Ces détails m’apportent un peu de joie dans ces temps sombres. Alors, je reste à l’affût des traces de Clément et, avec le temps qui nous distance du choc initial, elles semblent devenir plus visibles comme si, dans les premiers jours, la douleur et le traumatisme m’aveuglaient. Je vois maintenant des petits poils roux et blancs un peu partout, sur les couvertures, les peluches, mes vêtements, les serviettes, les sacs… et je respire mieux!

Ce blog est né en partie de cette course aux infinissimes détails. En effet, après son décès, je me suis rendue compte que j’écrivais rarement sur Clément dans mon journal papier, bien qu’il était fortement présent dans mon quotidien – sans doute était-il trop imbriqué dans ma routine pour que cela paraisse nécessaire de souligner autre chose que ses hauts-faits.
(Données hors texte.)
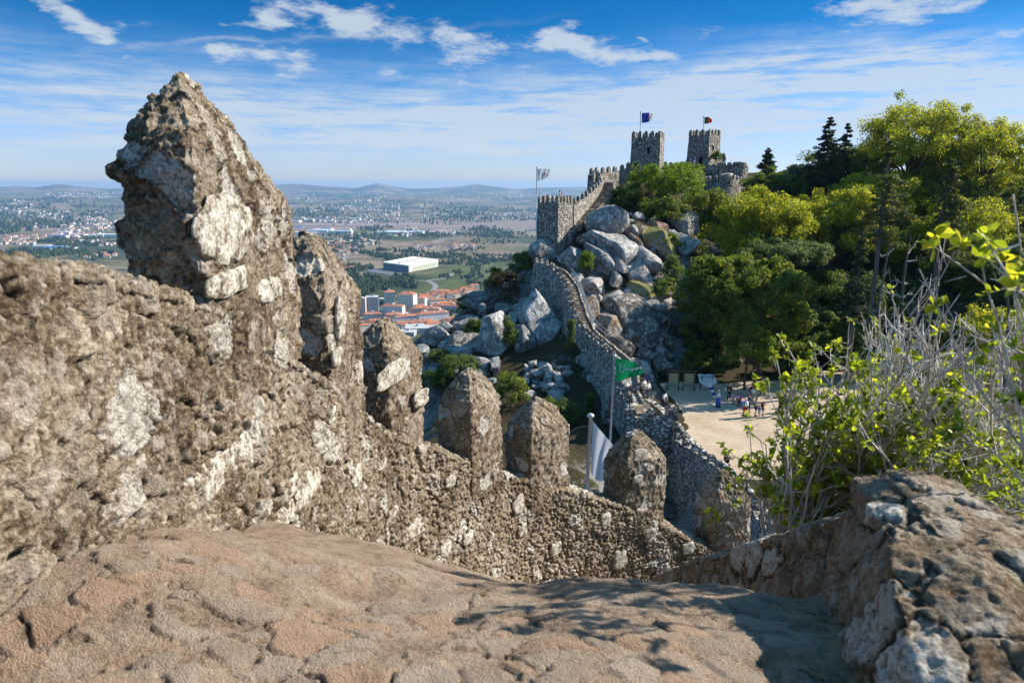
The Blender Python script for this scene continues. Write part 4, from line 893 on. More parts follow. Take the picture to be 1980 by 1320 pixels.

Ça m’a motivé à écrire sur mon deuil et sur Clément afin de retracer ses pas dans la neige de mes souvenirs et de laisser des traces de notre très cher chat. Malgré tout, je reconnais que recomposer le casse-tête morceau par morceau ne me rendra pas ce qui me manque. Ce n’est pas la solution qui résoudra mon deuil, mais ça fait partie de ma démarche pour composer avec ma nouvelle réalité, sans la gouverne de notre petit roi adoré.

Clément le chat couché en boule sur le divan, les yeux mi-clos.
L’une des dernières photos que j’ai capturée de mon beau Clément – 8 janvier 2023.